GOAL
Print all of the data exactly.

Extracted records
■ ■ ■ ■

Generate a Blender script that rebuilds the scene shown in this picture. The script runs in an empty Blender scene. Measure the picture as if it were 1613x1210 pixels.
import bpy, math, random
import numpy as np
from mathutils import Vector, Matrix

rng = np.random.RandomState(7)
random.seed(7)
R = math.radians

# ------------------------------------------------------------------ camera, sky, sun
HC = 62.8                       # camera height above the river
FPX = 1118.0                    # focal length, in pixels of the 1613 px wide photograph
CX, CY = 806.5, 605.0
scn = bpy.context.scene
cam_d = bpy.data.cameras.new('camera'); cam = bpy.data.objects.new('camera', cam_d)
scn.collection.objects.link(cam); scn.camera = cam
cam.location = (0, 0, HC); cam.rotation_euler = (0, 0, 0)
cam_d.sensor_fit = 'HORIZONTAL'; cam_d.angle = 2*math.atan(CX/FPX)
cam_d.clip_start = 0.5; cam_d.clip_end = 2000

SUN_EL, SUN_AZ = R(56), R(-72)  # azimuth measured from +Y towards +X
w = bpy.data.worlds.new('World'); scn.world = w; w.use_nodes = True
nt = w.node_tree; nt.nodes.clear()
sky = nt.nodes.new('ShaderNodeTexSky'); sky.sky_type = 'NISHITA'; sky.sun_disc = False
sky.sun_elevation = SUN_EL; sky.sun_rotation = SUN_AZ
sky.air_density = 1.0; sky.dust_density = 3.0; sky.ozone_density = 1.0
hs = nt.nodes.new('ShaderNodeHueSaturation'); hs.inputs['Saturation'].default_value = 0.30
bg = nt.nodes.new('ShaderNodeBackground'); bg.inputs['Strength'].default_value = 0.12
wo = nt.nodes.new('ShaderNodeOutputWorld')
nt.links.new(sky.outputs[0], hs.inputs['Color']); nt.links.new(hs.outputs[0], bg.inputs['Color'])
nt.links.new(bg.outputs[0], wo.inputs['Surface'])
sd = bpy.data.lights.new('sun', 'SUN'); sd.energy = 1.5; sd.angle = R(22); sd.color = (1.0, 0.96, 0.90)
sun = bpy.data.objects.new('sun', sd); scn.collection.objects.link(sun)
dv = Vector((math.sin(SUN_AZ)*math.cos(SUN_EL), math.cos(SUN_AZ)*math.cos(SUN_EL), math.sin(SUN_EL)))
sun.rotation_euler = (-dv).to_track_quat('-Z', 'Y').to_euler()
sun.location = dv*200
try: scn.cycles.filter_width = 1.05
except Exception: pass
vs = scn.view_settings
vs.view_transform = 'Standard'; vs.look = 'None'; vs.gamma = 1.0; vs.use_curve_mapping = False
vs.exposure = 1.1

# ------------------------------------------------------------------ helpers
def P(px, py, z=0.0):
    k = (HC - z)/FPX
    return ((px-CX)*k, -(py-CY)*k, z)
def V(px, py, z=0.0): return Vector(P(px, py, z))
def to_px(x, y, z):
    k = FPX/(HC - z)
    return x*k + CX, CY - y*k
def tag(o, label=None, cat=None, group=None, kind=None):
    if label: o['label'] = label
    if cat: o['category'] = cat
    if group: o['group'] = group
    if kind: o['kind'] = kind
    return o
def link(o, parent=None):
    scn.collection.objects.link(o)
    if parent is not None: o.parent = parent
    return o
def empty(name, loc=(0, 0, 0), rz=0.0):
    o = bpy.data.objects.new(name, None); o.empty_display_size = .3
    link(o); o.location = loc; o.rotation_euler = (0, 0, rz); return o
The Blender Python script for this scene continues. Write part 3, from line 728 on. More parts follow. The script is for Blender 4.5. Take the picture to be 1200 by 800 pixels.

■ ■ ■ ■

RESPONSE TO THIS TASK
Generate a Blender script that rebuilds the scene shown in this picture. The script runs in an empty Blender scene. Measure the picture as if it were 1613x1210 pixels.
import bpy, math, random
import numpy as np
from mathutils import Vector, Matrix

rng = np.random.RandomState(7)
random.seed(7)
R = math.radians

# ------------------------------------------------------------------ camera, sky, sun
HC = 62.8                       # camera height above the river
FPX = 1118.0                    # focal length, in pixels of the 1613 px wide photograph
CX, CY = 806.5, 605.0
scn = bpy.context.scene
cam_d = bpy.data.cameras.new('camera'); cam = bpy.data.objects.new('camera', cam_d)
scn.collection.objects.link(cam); scn.camera = cam
cam.location = (0, 0, HC); cam.rotation_euler = (0, 0, 0)
cam_d.sensor_fit = 'HORIZONTAL'; cam_d.angle = 2*math.atan(CX/FPX)
cam_d.clip_start = 0.5; cam_d.clip_end = 2000

SUN_EL, SUN_AZ = R(56), R(-72)  # azimuth measured from +Y towards +X
w = bpy.data.worlds.new('World'); scn.world = w; w.use_nodes = True
nt = w.node_tree; nt.nodes.clear()
sky = nt.nodes.new('ShaderNodeTexSky'); sky.sky_type = 'NISHITA'; sky.sun_disc = False
sky.sun_elevation = SUN_EL; sky.sun_rotation = SUN_AZ
sky.air_density = 1.0; sky.dust_density = 3.0; sky.ozone_density = 1.0
hs = nt.nodes.new('ShaderNodeHueSaturation'); hs.inputs['Saturation'].default_value = 0.30
bg = nt.nodes.new('ShaderNodeBackground'); bg.inputs['Strength'].default_value = 0.12
wo = nt.nodes.new('ShaderNodeOutputWorld')
nt.links.new(sky.outputs[0], hs.inputs['Color']); nt.links.new(hs.outputs[0], bg.inputs['Color'])
nt.links.new(bg.outputs[0], wo.inputs['Surface'])
sd = bpy.data.lights.new('sun', 'SUN'); sd.energy = 1.5; sd.angle = R(22); sd.color = (1.0, 0.96, 0.90)
sun = bpy.data.objects.new('sun', sd); scn.collection.objects.link(sun)
dv = Vector((math.sin(SUN_AZ)*math.cos(SUN_EL), math.cos(SUN_AZ)*math.cos(SUN_EL), math.sin(SUN_EL)))
sun.rotation_euler = (-dv).to_track_quat('-Z', 'Y').to_euler()
sun.location = dv*200
try: scn.cycles.filter_width = 1.05
except Exception: pass
vs = scn.view_settings
vs.view_transform = 'Standard'; vs.look = 'None'; vs.gamma = 1.0; vs.use_curve_mapping = False
vs.exposure = 1.1

# ------------------------------------------------------------------ helpers
def P(px, py, z=0.0):
    k = (HC - z)/FPX
    return ((px-CX)*k, -(py-CY)*k, z)
def V(px, py, z=0.0): return Vector(P(px, py, z))
def to_px(x, y, z):
    k = FPX/(HC - z)
    return x*k + CX, CY - y*k
def tag(o, label=None, cat=None, group=None, kind=None):
    if label: o['label'] = label
    if cat: o['category'] = cat
    if group: o['group'] = group
    if kind: o['kind'] = kind
    return o
def link(o, parent=None):
    scn.collection.objects.link(o)
    if parent is not None: o.parent = parent
    return o
def empty(name, loc=(0, 0, 0), rz=0.0):
    o = bpy.data.objects.new(name, None); o.empty_display_size = .3
    link(o); o.location = loc; o.rotation_euler = (0, 0, rz); return o
The Blender Python script for this scene continues. Write part 3, from line 728 on. More parts follow. The script is for Blender 4.5. Take the picture to be 1200 by 800 pixels.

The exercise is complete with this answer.